Исход войны позволил расистскому фелькиш проникнуть в область практической политики. Горечь поражения и последовавшие за ним невзгоды, унижения Версальского и Сен-Жерменского договоров, полнейшая дезориентация и всеобщая разруха, вызвавшая инфляцию, — все это создало особую атмосферу. Более того, Германия и Австрия лишились тех национальных меньшинств[10 сентября 1919 г. в Сен-Жерменском дворце, близ Парижа, был подписан мирный договор с Австрией, оформивший распад Австро-Венгерской империи. Австрия признала независимость и границы Венгрии, Польши, Чехословакии, Сербо-Хорвато-Словенского королевства, а также Румынии. — Прим. ред.], которые прежде служили отдушиной для националистического высокомерия. Германия утратила перспективу империалистической экспансии. Это вдохнуло новую жизнь в старую фантазию о борьбе, борьбе не на жизнь, а на смерть между немецкой и еврейской расами. Особенно эта идея процветала среди студентов. Еврейские студенты уже давно были исключены из студенческих союзов, но в 1919 году появилось многозначительное нововведение: этот запрет распространился и на тех неевреев, которые были женаты на еврейках.

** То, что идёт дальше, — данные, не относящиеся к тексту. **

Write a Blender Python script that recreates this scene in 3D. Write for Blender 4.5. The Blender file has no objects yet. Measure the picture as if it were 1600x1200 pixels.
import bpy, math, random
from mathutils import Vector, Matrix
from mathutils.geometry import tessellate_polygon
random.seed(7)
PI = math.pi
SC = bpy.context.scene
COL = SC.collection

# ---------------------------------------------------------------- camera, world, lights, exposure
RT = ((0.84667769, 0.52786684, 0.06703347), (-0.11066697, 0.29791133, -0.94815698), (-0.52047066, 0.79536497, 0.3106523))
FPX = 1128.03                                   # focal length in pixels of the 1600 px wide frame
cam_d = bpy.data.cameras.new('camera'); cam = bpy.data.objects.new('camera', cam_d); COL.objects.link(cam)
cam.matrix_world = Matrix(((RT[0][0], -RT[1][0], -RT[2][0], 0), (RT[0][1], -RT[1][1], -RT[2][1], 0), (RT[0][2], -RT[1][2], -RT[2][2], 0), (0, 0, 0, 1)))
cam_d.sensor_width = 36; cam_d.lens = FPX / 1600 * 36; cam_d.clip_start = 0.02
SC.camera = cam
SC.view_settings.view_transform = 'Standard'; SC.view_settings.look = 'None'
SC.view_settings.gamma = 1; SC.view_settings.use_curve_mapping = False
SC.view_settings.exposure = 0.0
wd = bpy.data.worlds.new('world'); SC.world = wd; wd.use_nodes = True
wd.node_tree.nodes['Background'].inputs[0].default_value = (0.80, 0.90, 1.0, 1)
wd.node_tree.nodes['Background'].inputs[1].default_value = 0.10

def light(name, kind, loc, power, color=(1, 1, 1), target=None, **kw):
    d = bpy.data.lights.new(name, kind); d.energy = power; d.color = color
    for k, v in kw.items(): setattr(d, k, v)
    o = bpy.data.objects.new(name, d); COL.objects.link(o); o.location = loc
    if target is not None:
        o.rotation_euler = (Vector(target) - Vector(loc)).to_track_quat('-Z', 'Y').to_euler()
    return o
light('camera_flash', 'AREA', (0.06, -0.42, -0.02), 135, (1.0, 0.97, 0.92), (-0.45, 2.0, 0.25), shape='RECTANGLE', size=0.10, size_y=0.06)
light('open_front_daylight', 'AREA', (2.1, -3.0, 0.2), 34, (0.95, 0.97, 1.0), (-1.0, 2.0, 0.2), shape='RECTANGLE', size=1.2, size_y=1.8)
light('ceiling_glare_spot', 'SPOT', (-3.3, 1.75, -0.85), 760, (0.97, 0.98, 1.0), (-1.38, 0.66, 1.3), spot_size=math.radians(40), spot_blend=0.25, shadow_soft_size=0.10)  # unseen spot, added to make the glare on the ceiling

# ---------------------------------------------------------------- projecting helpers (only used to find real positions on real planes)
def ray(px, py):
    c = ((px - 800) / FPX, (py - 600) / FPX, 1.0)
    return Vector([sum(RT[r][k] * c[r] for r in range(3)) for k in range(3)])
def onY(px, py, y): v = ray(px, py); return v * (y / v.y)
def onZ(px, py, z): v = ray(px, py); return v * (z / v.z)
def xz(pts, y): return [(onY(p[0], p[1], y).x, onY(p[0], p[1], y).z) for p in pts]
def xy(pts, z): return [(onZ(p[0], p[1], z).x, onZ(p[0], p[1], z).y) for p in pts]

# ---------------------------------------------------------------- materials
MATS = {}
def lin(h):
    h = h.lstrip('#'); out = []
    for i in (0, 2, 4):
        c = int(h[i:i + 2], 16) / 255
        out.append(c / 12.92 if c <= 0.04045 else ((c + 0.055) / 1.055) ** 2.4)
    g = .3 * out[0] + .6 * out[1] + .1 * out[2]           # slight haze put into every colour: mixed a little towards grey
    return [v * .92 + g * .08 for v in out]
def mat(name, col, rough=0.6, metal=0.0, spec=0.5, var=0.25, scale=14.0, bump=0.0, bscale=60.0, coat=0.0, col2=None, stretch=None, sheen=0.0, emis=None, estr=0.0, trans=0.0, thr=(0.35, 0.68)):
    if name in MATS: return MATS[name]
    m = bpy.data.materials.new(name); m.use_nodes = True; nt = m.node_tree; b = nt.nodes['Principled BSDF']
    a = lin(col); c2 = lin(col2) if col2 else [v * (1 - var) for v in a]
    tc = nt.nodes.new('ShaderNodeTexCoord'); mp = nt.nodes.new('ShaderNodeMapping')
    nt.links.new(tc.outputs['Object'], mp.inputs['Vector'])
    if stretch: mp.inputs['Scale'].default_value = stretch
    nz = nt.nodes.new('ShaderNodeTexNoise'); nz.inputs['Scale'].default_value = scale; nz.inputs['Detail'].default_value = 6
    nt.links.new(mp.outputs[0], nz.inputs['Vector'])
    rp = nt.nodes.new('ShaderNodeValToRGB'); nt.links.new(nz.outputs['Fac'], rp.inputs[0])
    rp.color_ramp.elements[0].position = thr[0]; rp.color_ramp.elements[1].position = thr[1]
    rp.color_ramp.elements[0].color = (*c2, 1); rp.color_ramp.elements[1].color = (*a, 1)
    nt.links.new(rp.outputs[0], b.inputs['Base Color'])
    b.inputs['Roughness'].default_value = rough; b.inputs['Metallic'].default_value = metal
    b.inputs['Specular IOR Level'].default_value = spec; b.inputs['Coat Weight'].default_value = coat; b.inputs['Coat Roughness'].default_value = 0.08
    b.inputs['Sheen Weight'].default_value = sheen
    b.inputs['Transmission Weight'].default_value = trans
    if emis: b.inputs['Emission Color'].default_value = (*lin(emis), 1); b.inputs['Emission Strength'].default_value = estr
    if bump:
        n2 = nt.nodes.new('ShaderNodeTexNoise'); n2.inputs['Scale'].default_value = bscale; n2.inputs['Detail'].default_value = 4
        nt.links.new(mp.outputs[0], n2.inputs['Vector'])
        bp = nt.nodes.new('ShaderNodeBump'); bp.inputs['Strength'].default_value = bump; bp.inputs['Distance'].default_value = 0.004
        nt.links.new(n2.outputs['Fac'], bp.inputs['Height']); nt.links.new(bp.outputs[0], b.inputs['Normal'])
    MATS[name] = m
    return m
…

В идеологии политического правого крыла расизм фелькиш распространился беспрецедентно широко по сравнению с довоенным временем. Начиная с 1920 года Германская национальная народная партия (ГННП) проводя свои избирательные кампании прибегала к яростной расистской пропаганде. Эта партия на гребне успеха получила 6 млн. голосов. Следует, однако, признать, что ГННП привлекала избирателей и по многим другим причинам, но в крайне правом крыле существовали различные мелкие политические организации, единственной целью которых было раздувание расистского антисемитизма. Еще до войны руководитель Пангерманской ассоциации Генрих Класс потребовал лишить евреев немецкого гражданства, запретить им занимать государственные посты и преподавать, а также принять закон, запрещающий им владеть землей и подвергающий их двойному налогообложению по сравнению с прочими немцами. Теперь он направлял свою организацию в то же русло; в последние дни войны организация официально взяла курс на «решение еврейского вопроса», и год спустя для этой цели был создан специальный «Оборонительный и наступательный союз немецкого народа». Численность этого Союза, который также избрал своей эмблемой свастику, вскоре возросла до 300 тыс. человек. После убийства Ратенау он был распущен, но эта мера ничего не дала: все его члены вскоре вступили в нацистскую партию.

Тем временем «Тевтонский орден» продолжал свое существование. В ноябре 1918 года он создал организацию «прикрытия», получившую название «Общества Туле"[В основе истории возникновения «Общества Туле» лежит создание в 1912 году некоего «Германского ордена», который был основан по принципу тайной ложи, по подобию столь ненавистных нацистам масонских лож. «Германский орден» занимался насаждением пангерманского расистского культа. В январе 1918 года барон Рудольф фон Зеботтендорф унд дер Роза создал баварское отделение Ордена, назвав его в конспиративных целях «Обществом Туле». Символом Общества стала свастика, помещенная позади обнаженного меча. — Прим. ред.], а в 1919 году эта организация объединилась с другой — Немецкой рабочей партией — и вскоре стала нацистской партией.

Все эти организации разделяли мировоззрение фелькиш в самых его фанатических проявлениях, и, когда им в руки попали «Протоколы», они нашли им соответствующее применение. В глазах этих организаций планы «сионских мудрецов» подтверждали именно те качества, которые они приписывали «еврейской расе», а еврейский всемирный заговор они рассматривали как план неизбежного разрушения, как стремление к насаждению зла, что считалось врожденным свойством каждого еврея. Особое племя низших человеческих существ, темных, совершенно бездуховных, вело заговорщическую деятельность с целью уничтожения сынов света «арийской» или «германской расы», и в «Протоколах» излагался их план действий. Ответом на такой план могло быть лишь уничтожение, осененное символом бога солнца, свастики. Вальтер Ратенау пал первой жертвой в цепи тех кровавых расправ, которые начались поколение спустя.